Friday, May 15, 2015

Dorchester teenager charged in savage animal cruelty case

MASSACHUSETTS -- Neighbors described a macabre scene as they peered into the backyard of an abandoned Dorchester home: A young man swaying to the beat of music, his arm rising and falling rhythmically as he allegedly chopped a cat to pieces. He wore a single black glove, the witnesses said, and between each swipe of his machete, he cleaned the blade.

“He was in his own world,” said Evins Justin, whose family called 911 on Tuesday. When police arrived on Mount Everett Street, they arrested a 17-year-old male who was surrounded by the remains of decapitated and mutilated cats, according to a police report. He allegedly told officers he killed the animals out of boredom.

“It’s a fairly disturbing case,” said police spokeswoman Officer Rachel McGuire. “We don’t like to see this type of behavior, not only because it is cruelty to animals, who are defenseless beings, but it’s disturbing to see this behavior from a juvenile, someone so young.”


The young man, who was not identified because he is a juvenile, is being held to determine whether he poses a threat to the public, law enforcement officials said.
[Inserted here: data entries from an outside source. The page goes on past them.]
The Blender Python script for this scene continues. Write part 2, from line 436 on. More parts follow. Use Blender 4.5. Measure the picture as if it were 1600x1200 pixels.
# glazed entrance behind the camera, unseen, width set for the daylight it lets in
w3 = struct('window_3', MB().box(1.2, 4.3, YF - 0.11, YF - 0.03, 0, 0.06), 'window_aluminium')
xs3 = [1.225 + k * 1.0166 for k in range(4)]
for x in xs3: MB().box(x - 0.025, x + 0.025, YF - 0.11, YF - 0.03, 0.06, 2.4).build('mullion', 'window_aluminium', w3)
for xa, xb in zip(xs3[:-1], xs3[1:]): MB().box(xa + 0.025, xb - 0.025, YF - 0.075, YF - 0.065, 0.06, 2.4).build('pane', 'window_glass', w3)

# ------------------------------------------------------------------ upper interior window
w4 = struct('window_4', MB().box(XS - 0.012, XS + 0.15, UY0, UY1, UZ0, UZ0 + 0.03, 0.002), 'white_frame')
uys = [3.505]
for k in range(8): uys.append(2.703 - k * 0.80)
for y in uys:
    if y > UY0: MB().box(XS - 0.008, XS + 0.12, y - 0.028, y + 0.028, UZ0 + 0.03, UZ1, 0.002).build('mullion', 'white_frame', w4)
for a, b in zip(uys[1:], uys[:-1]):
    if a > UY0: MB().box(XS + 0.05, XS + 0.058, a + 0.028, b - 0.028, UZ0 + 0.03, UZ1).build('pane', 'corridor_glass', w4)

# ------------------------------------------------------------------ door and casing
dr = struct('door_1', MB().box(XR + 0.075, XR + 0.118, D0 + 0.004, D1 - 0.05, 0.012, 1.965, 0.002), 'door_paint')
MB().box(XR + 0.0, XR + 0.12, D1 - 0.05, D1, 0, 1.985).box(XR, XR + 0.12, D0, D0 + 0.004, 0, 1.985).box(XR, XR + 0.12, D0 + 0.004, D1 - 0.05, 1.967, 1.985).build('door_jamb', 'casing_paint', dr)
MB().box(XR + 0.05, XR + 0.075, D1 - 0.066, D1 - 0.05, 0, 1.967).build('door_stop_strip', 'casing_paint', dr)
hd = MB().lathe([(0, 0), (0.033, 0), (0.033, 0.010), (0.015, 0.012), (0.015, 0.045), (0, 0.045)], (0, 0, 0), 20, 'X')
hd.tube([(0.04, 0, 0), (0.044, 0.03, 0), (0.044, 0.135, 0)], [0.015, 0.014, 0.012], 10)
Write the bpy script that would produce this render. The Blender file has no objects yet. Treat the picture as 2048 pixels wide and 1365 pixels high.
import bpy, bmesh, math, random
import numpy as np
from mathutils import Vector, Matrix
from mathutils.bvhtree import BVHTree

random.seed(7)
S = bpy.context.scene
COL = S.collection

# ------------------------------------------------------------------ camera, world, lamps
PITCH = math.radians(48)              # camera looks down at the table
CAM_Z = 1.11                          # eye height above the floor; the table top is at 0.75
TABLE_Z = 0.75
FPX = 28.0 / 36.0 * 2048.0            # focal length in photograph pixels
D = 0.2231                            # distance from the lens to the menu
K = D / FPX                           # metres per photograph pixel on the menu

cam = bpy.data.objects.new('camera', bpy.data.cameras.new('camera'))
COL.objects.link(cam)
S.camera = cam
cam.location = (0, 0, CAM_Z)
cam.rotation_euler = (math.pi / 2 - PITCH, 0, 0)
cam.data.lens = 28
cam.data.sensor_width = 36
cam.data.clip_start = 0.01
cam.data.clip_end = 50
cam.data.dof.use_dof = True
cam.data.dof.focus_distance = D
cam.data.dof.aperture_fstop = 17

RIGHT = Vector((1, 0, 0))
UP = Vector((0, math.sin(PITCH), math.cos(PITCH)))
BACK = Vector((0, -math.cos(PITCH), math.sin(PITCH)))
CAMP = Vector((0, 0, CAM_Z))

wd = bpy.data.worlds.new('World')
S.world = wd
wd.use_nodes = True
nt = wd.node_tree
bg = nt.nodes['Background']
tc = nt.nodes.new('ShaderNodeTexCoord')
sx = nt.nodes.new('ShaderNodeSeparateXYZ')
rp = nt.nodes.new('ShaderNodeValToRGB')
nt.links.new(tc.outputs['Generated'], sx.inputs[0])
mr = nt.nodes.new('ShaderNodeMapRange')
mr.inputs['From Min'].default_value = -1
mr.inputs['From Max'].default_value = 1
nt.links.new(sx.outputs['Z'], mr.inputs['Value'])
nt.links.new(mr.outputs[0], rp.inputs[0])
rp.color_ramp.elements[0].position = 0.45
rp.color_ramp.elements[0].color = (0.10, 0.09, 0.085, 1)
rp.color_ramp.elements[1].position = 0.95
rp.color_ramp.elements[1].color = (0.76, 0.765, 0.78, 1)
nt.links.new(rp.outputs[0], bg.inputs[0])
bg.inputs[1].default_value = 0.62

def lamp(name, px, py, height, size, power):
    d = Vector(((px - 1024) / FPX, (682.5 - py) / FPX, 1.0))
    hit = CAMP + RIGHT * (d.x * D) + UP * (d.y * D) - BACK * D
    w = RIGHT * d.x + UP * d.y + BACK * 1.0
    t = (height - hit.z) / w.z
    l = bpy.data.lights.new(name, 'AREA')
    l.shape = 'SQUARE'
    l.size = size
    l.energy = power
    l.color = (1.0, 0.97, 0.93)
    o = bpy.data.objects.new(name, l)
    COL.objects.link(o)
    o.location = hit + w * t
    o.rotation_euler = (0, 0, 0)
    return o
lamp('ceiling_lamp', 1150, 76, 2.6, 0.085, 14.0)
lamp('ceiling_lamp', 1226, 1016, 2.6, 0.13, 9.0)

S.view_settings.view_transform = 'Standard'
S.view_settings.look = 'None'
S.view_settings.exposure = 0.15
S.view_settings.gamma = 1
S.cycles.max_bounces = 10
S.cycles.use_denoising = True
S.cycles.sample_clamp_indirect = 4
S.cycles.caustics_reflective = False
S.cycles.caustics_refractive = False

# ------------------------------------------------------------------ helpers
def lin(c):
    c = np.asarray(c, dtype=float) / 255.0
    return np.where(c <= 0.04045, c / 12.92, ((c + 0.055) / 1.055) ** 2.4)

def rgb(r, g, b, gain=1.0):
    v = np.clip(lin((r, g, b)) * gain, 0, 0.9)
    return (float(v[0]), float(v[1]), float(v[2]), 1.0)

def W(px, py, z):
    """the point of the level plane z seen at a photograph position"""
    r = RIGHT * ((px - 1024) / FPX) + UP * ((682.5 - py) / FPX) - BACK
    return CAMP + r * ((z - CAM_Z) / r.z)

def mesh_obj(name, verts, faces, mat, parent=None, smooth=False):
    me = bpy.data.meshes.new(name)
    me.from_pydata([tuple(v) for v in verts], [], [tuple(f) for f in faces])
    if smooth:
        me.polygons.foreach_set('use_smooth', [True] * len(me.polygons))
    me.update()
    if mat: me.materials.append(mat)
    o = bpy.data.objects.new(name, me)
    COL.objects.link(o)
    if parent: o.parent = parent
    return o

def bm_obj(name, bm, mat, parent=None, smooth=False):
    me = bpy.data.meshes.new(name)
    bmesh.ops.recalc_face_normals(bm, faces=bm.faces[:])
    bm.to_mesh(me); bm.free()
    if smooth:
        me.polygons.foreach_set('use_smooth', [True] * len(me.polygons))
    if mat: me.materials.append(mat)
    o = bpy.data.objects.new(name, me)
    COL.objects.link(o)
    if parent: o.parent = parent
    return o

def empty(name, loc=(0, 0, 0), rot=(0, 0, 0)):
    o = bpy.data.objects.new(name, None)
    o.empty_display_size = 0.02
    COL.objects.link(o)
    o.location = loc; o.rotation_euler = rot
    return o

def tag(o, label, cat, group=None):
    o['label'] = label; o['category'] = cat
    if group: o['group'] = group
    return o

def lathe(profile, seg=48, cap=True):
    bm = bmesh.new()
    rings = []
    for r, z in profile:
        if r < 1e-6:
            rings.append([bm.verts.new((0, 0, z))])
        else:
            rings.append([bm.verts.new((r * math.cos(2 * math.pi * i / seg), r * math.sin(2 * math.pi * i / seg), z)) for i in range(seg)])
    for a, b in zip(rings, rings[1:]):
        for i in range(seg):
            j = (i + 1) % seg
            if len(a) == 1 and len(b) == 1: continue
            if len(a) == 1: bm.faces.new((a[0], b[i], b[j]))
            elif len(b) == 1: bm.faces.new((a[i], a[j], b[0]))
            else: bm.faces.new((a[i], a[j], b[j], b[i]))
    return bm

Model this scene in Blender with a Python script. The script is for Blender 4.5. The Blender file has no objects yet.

His attorney declined to comment.

The 12-year-old daughter of Justin’s girlfriend said she had seen the 17-year-old once before, when he and two other young men last week walked down behind the abandoned home, which is overgrown, boarded up, and covered with “No Trespassing” signs.

She thought nothing of it, she said, until the ball she and her siblings were playing with rolled down into the yard. When they went to get it, she said, the three young men were gone.

There was a dismembered cat lying in the yard.

Already spooked, the family immediately called 911 when they saw the young man Tuesday. He had tools with him, they said, and looked as if he were burying cat body parts in between cutting them up.

When police arrived and asked the teenager what he was doing, according to the police report, he told them he was just “hanging out.”

But as police surveyed the yard, they saw dismembered animal parts strewn about. A large machete, a folding knife, a hand saw, a trash bag, and a bottle of Clorox were found on the ground, according to the report.

The teenager initially told police that one of the animals on the ground was a possum, and then claimed that it was his cat and it was sick, so he put it out of its misery.

He allegedly gave a fake name to officers, but gave conflicting spellings, according to the report.

“What would possess you to kill the cats in a back yard?” one of the officers asked the young man, according to the report.

The teenager said he did not have money to put the cats down, but officers told him shelters would take the cats for free “and he didn’t need to do this to them.”

The teenager then told police the cats were really strays he takes in, according to the report, and he killed them because “he was bored.”

The abandoned house is home to many stray cats, neighbors said, although one man said their numbers had dwindled recently. The family that called 911 said their cat, Mischief, went missing last month.

The incident frightened residents of the leafy street near Columbia Road, who worried what — or who — could be the target of the young man’s alleged violence in the future.

“It was really scary knowing someone does that to animals,” said the 12-year-old witness. “What if he did it to people?”

The 17-year-old was charged Tuesday as a juvenile with delinquency by reason of trespassing; possession of a dangerous weapon, the machete; and two counts of mutilation and cruelty killing of animals, according to the police report.

He pleaded not delinquent Wednesday in the juvenile session of Dorchester Municipal Court Wednesday, and was ordered held without bail until Monday pending a dangerousness hearing at the request of Suffolk County prosecutors, according to Jake Wark, spokesman for Suffolk District Attorney Daniel F. Conley.

“It seems like it’s some kind of cry for help,” McGuire said. “The actual act itself is incredibly disturbing, but what’s more disturbing is the fact that this is a kid committing this crime. How can we help this child?”